Full guide: from planning to operations
In planning, set each set's size and promotion conditions as numbers. For example, require zero golden-set violations, a fixed-set gain of 2% or more, and a rotating-set drop within 1% all at once to promote. The eval set must mix difficulty and type evenly; too many easy cases let scores rise while missing hard failures. So you need a rule to prioritize hard cases from failure logs into the set.
The most common failure is data leakage. If the improvement agent indirectly references eval-set answers via prompt or memory, scores rise but that is cheating, not learning. To prevent it, physically separate eval data from data used for improvement, and inject the rotating set only through a path the improvement agent cannot access. For recovery, if the fixed set improves but the rotating set drops sharply after a change, judge it overfitting and roll back immediately.
On the operations checklist, include eval-set version control. Log in standard fields which cases were added or retired when, and which eval-set version verified each change. Mask personal data in the eval set and manage sensitive cases under separate access control. As observability fields, record per-set scores, the rotating set's new-case ratio, and score divergence between sets.

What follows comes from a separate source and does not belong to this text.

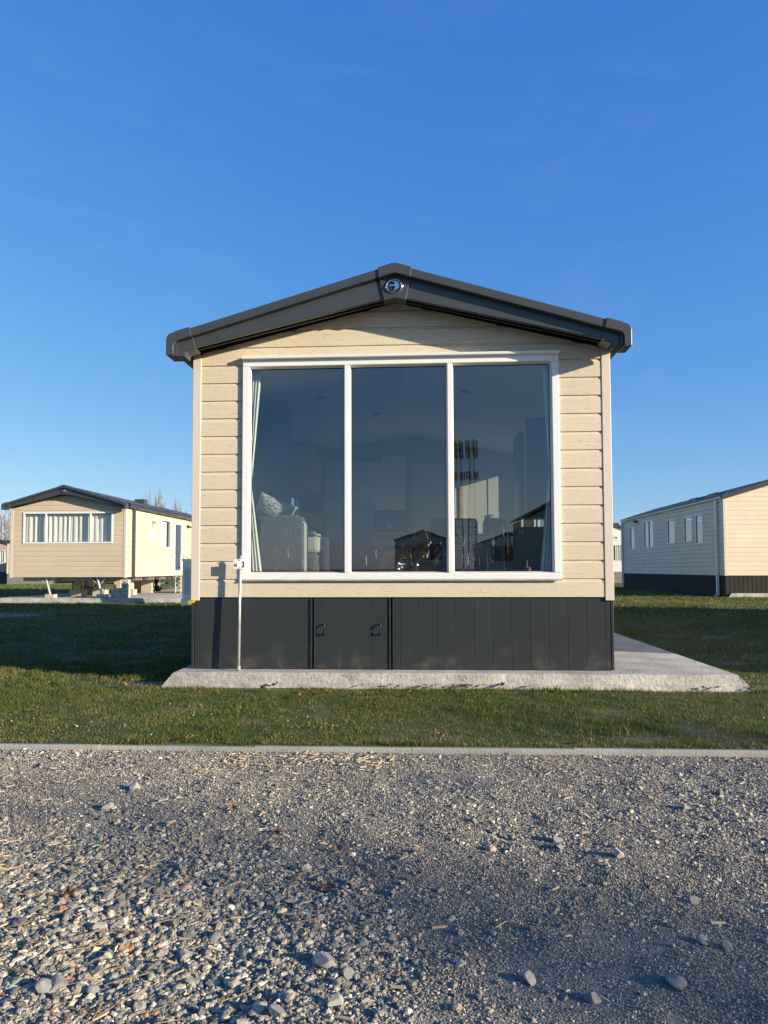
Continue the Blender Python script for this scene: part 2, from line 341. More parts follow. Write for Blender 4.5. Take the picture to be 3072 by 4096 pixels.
CXR = -.017   # roof centre line of this caravan type
BIRD = [(525, 645), (640, 640), (760, 625), (835, 590), (835, 560), (800, 520), (700, 495), (610, 478), (650, 455), (720, 462), (850, 480), (940, 505), (1000, 540), (1000, 570), (965, 585), (985, 605), (1030, 620), (1082, 655), (1030, 672), (985, 680), (985, 705), (1020, 740), (985, 800), (920, 850), (830, 890), (740, 942), (790, 860), (840, 780), (840, 725), (810, 700), (740, 695), (640, 712), (520, 745), (580, 705), (630, 677), (580, 655)]
def verge(par, P='roof', yf=0.):
    """front verge: upper band, stepped lower board, end caps, apex cap and chrome badge"""
    def both(pts): return [pts, [(2 * CXR - x, z) for x, z in pts]]
    up, lo = MB(), MB()
    for p in both([(-1.80, 2.953), (-.15, 3.436), (-.15, 3.361), (-1.80, 2.878)]): up.prism(p, yf - .31, yf + .02)
    for p in both([(-1.80, 2.885), (-.14, 3.37), (-.11, 3.195), (-1.80, 2.80)]): lo.prism(p, yf - .25, yf - .20)
    vb = up.build('verge_band', P, par, bevel=.006); vl = lo.build('fascia', P, par, bevel=.004)
    sf = MB()
    for p in both([(-1.86, 2.835), (-.017, 3.27), (-.017, 3.245), (-1.86, 2.795)]): sf.prism(p, yf - .199, yf + .015)
    sf.build('soffit', 'black', par)
    li = MB()
    for p in both([(-1.78, 2.803), (-.1, 3.192), (-.1, 3.185), (-1.78, 2.796)]): li.prism(p, yf - .175, yf - .165)
    li.build('soffit_rail', P, par)
    for q in (0, 1):
        c = MB(); arc = [(-1.93 - .06 * math.sin(t), 2.853 + .065 * math.cos(t)) for t in [i * PI / 2 / 7 for i in range(8)]]
        outer = [(-1.785, 2.966)] + [(-1.90, 2.934)] + arc + [(-1.990, 2.722)]
        inner = [(-1.928, 2.722), (-1.928, 2.81), (-1.915, 2.838), (-1.89, 2.850), (-1.770, 2.883)]
        c.prism(both(outer + inner)[q], yf - .322, yf - .112)
        o = c.build('end_cap', P, par, bevel=.005)
        d = MB(); d.prism(both([(-1.93, 2.722), (-1.93, 2.86), (-1.775, 2.90), (-1.748, 2.786), (-1.80, 2.776), (-1.835, 2.762), (-1.842, 2.722)])[q], yf - .262, yf - .112)
        d.build('cap_plate', P, o, bevel=.006)
        e = MB(); e.prism(both([(-1.925, 2.724), (-1.925, 2.81), (-1.912, 2.84), (-1.90, 2.83), (-1.905, 2.805), (-1.905, 2.724)])[q], yf - .285, yf - .27)
        e.build('cap_groove', P, o)
    a = MB(); a.prism([(-.162, 3.441), (-.075, 3.468), (-.04, 3.478), (.006, 3.478), (.041, 3.468), (.128, 3.441), (.12, 3.355), (.02, 3.385), (-.017, 3.392), (-.054, 3.385), (-.154, 3.355)], yf - .322, yf + .0)
    ap = a.build('apex_cap', P, par, bevel=.005)
    b = MB(); b.prism([(-.152, 3.372), (-.06, 3.40), (-.017, 3.405), (.026, 3.40), (.118, 3.372), (.077, 3.175), (-.0, 3.196), (-.034, 3.196), (-.111, 3.175)], yf - .264, yf - .14)
    b.build('apex_plate', P, ap, bevel=.004)
    cx, cz, k = -.022, 3.296, .076 / 385
    r = MB(); n = 40
    for i in range(n):
        t0, t1 = 2 * PI * i / n, 2 * PI * (i + 1) / n
        def Q(t, R, y): return (cx + R * math.cos(t), y, cz + R * .83 * math.sin(t))
        prf = [(.076, yf - .264), (.075, yf - .274), (.068, yf - .279), (.060, yf - .275), (.058, yf - .264)]
        for (ra, ya), (rb, yb) in zip(prf[:-1], prf[1:]): r.add([Q(t0, ra, ya), Q(t1, ra, ya), Q(t1, rb, yb), Q(t0, rb, yb)], [(0, 1, 2, 3)])
    bd = r.build('badge', 'chrome', par, smooth=True)
    g = MB(); g.prism([(cx + .0585 * math.cos(2 * PI * i / 32), cz + .0486 * math.sin(2 * PI * i / 32)) for i in range(32)], yf - .267, yf - .26); g.build('badge_disc', 'ink', bd)
    h = MB(); h.prism([(cx + (x - 805) * k, cz - (y - 690) * k) for x, y in BIRD], yf - .277, yf - .268); h.build('badge_bird', 'chrome', bd, bevel=.002)

def tiled_roof(par, x0, x1, cx, ze, za, y0, y1, mat='tile', th=.05):
    mb = MB(); bot = MB()
    for sgn, xe in ((-1, x0), (1, x1)):
        nr = 6; ny = max(8, int((y1 - y0) / .15)); P = []
        for i in range(nr * 2 + 1):
            t = (i // 2 + (i % 2)) / nr if i < nr * 2 else 1
            t = min(t, 1); up = .018 if i % 2 == 1 else 0
            x = cx + (xe - cx) * t; z = za + (ze - za) * t
            P.append([(x, y0 + (y1 - y0) * j / ny, z + up + .012 * (j % 2)) for j in range(ny + 1)])
        mb.grid(P, nr * 2 + 1, ny + 1)
        bot.prism([(cx, za - .012), (xe, ze - .012), (xe, ze - th), (cx, za - th)], y0 + .01, y1 - .01)
    o = mb.build('roof', mat, par); b = bot.build('roof_deck', mat, o); return o

def window_unit(par, x0, x1, z0, z1, mull=(), w=.045, proud=.03, glass='gf', face=None, pos=0, mw=.04, head=False, depth=.05, name='window', gy=0.):
    fr = MB(); frame_rect(fr, x0, x1, z0, z1, w, -proud, depth, mull, mw)
    def B(mb, n, m, p, **k):
        if face: swap(mb, face, pos)
        else: mb.v = [(x, y + pos, z) for x, y, z in mb.v]
        return mb.build(n, m, p, **k)
    f = B(fr, name, 'white', par, bevel=.006)
    edges = [x0 + w] + [e for m in mull for e in (m - mw / 2, m + mw / 2)] + [x1 - w]
    gl = glass if isinstance(glass, (list, tuple)) else [glass] * 9
    for i in range(0, len(edges), 2):
        g = MB(); g.add([(edges[i], gy, z0 + w), (edges[i + 1], gy, z0 + w), (edges[i + 1], gy, z1 - w), (edges[i], gy, z1 - w)], [(0, 1, 2, 3)])
        B(g, 'pane', gl[i // 2], f)
        k = MB(); frame_rect(k, edges[i] - .001, edges[i + 1] + .001, z0 + w - .001, z1 - w + .001, .007 + gy * .45, gy - .006, gy + .004); B(k, 'gasket', 'gasket', f)
    return f

def curtain(x0, x1, z0, z1, y, folds, depth, name_label, taper=None, parent=None, mat='curt', amp_seed=0, face=None, pos=0):
    rnd = random.Random(amp_seed); nu = folds * 8; nv = 14; ph = [rnd.uniform(.7, 1.4) for _ in range(folds + 1)]
    P = []
    for i in range(nu + 1):
        u = i / nu; row = []
        for j in range(nv + 1):
            v = j / nv; z = z1 + (z0 - z1) * v
            k = 1 if taper is None else 1 + (taper(v) - 1)
            x = x0 + (x1 - x0) * u * k
            a = depth * ph[int(u * folds)] * (math.sin(2 * PI * u * folds) + .3 * math.sin(4 * PI * u * folds + v * 2 + amp_seed))
            row.append((x + .3 * a * math.sin(3 * v + u * 5), y + a, z))
        P.append(row)
    mb = MB(); mb.grid(P, nu + 1, nv + 1)
    if face: swap(mb, face, pos)
    return mb.build('curtain', mat, parent, smooth=True, solid=.002)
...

The continuous improvement loop reviews cases that failed only on the rotating set weekly as golden-set candidates. Promote recurring failure types into new quality criteria to expand the golden set. An eval set should be a criteria document that keeps evolving by absorbing failures, not an asset fixed once and forgotten.
Key takeaways
In short, the eval set sets the direction of self-improvement. Anchor criteria with a golden set, separate fixed and rotating sets to detect overfitting, and physically block evaluation leakage. Observe score divergence between sets and absorb rotating-set failures into the golden set so the eval set keeps reflecting reality.